To answer its question, this Article first shows that regulators require central clearing of derivatives contracts because they assume--driven in part by media pressure--that those contracts are inherently systemically risky. (17) This Article then explains why that assumption is misleading: the systemic riskiness of derivatives contracts comes not from their inherent nature but, rather, from their systemically important counterparties. (18) Finally, this Article uses that insight to theorize and argue as to when regulation should require central clearing for nonderivative financial contracts. (19)

  1. Terminology

    This analysis builds on the following foundational terminology. Consistent with financial industry shorthand, references to "clearing" also include settlement, and references to "central clearing" mean the clearing (and thus settlement) of contracts through CCPs. Central clearing of a nonderivative financial contract therefore means using a CCP to transmit, reconcile, and confirm each transfer to be made under the contract, (20) and then to complete the transfer by paying funds or assigning securities as needed to satisfy counterparty obligations thereunder. (21) The term "counterparty" means, depending on the context, either the contracting parties themselves or a CCP acting as a central counterparty. Applying these terms, central clearing of a loan agreement--which exemplifies a straightforward nonderivative financial contract--means using a CCP (acting as a central counterparty) to monitor the amount and dates of payments to be made thereunder and to make each such payment, when due, to the (counterparty) lender on behalf of the (counterparty) borrower. (22)

    References to a "financial contract" mean any contract--exemplified above by a loan agreement--that governs a financial or financing transaction. (23) A derivatives contract is a specific type of financial contract: it is one that derives its value from the future performance of an underlying asset, index, or other reference entity. (24) In that sense, it is a "bet" on that future underlying performance. (25) For example, Party A may enter into a derivatives contract today to sell 1000 shares of XYZ stock, currently having a market value of $70 per share, to Party B a year from now, at that same price. If in a year the market value of XYZ stock has fallen to $50 per share, Party A would benefit. (26) But if that market value had instead risen to $80 per share, Party B would benefit. (27)

  2. Historical Context

    The move to require central clearing of derivatives contracts assumes that derivatives contracts are unusually systemically risky and, indeed, were a cause of the financial crisis. (28) The media portrayed American International Group (AIG)--which was potentially liable under multiple credit-default swaps (CDS), a type of derivatives contract, (29) to investors in mortgage-backed securities (MBS) (30)--as a "poster child" for that crisis. (31) The collapse of the MBS market threatened AIG's financial integrity as panicking investors commenced collection actions on their CDS contracts. (32) Observers believe that, absent its government bailout, AIG would have collapsed and caused massive systemic harm. (33) Although his statement is often taken out of context, Warren Buffet added fuel to the fire by famously referring to derivatives contracts as "financial weapons of mass destruction." (34)

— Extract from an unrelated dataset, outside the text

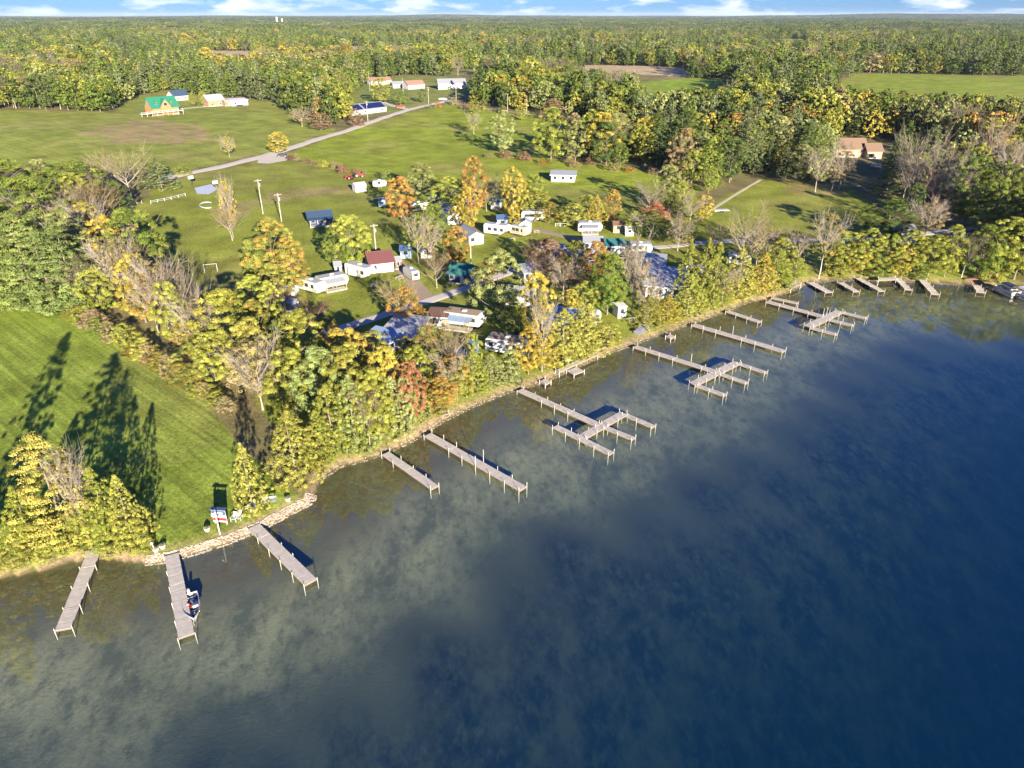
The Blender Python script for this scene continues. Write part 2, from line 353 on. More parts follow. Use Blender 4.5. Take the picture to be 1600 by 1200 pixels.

    In response, the Dodd-Frank Act--the Congressional legislation that seeks to redress the excesses that led to the financial crisis (35)--and followup regulation by the Securities and Exchange Commission (SEC) and CFTC require that many derivatives contracts be centrally cleared through CCPs. (36) In accord with recommendations of the Financial Stability Board, an organization established by the G20 nations to monitor and make recommendations about the global financial system, numerous jurisdictions outside the United States have similarly begun requiring central clearing of derivatives contracts. (37) If AIG's CDS contracts were centrally cleared, the argument goes, it would not have needed a government bailout. (38)

    In the first instance, the answer to this Article's question--whether regulators should also require nonderivative financial contracts to be centrally cleared--turns on understanding why derivatives contracts are systemically risky. If derivatives contracts are inherently systemically riskier than nonderivative financial contracts, then centrally clearing nonderivative financial contracts might only marginally reduce systemic risk. If, however, derivatives contracts are systemically risky because of a trait they share with nonderivative financial contracts, then it could be valuable to extend central clearing to nonderivative financial contracts that share that trait.

    This Article's analysis proceeds as follows. Part I examines the systemic riskiness of financial contracts. It finds that derivatives contracts are not inherently systemically risky; rather, their systemic riskiness derives from their systemically important counterparties. Observing that nonderivative financial contracts sometimes also have systemically important counterparties, Part I then builds on that shared trait to derive a theory to explain when regulation should require central clearing of nonderivative financial contracts. Part II develops the theory by testing it against current regulation requiring the central clearing of derivatives contracts. Part III examines the theory's regulatory and economic efficiency implications for determining whether to expand central clearing to nonderivative financial contracts. It also identifies and balances the benefits and costs of such a regulatory expansion. Part IV examines how to limit the costs of expansion, including by adapting the protections against CCP risk concentration that currently apply to central clearing of derivatives contracts. It also examines how to enhance those protections. Part V focuses in depth on two fundamental legal questions raised by central clearing: whether regulators should mandate how financial institutions control risk, and whether they should require financial institutions to mutualize risk. Appendix l to this Article illustrates how nonderivative financial contracts could be centrally cleared and compares that to the central clearing of derivatives contracts. Finally, Appendix 2 explains how to standardize nonderivative financial contracts, showing that such standardization would be quite feasible because, among other reasons, nonderivative financial contracts already are commonly documented on standardized forms.